Centre for Digital Humanities Research, Australian National University
Welcome to MetoDHology

 

 

 

OUR VISION
MetoDHology is an open platform produced by the Centre for Digital Humanities at the Australian National University (CRICOS Provider: 00120C). This purpose-build resource provides free and unlimited access to videos, bibliographies, tutorials, and research-orientated blog posts on digital methodologies.

Its aims are simple: first, to increase awareness of different digital methodologies, across disciplinary boundaries; second, to provide detailed information about digital methodologies so that new adopters can make informed decisions regarding the most suitable one before investing time and effort into up-skilling; and third, to provide a community-based crowd-sourced platform on which experts on different methodologies can publish their processes and workflows.

With a peer-review process and a DOI attached to each contribution, MetoDHology is similar to the Programming Historian, but it is less focused on providing tutorials for specific software, making it more generic and open, and by providing a clear critical evaluation of each methodology. We envision MetoDHology to be the first port of call for researchers wanting to find out about new methodologies, and to gain enough knowledge of a methodology’s strengths and limitations so that they are able to decide whether to skill-up and utilise it in their own work.

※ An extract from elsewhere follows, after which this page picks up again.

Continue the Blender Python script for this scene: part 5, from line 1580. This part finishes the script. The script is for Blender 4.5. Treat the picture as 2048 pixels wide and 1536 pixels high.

ILLUSTRATED THROUGH SPECIFIC EXAMPLES, BUT TRANSFERRABLE ACROSS DISCIPLINES

Anyone can contribute a lesson. We also implement a level of peer review. Each lesson will be assigned a DOI.

The aim of the platform is to provide insights into different methodologies. These are not aimed at specific pieces of software or any particular discipline. The challenge we face is that there is only so much you can write or read about a methodology in the abstract, and so we have to pick some examples of software and data to illustrate our points. These are picked from our own areas of expertise, but the processes they illustrate are transferrable across all disciplines.

Where possible, we use and recommend open source software and open data.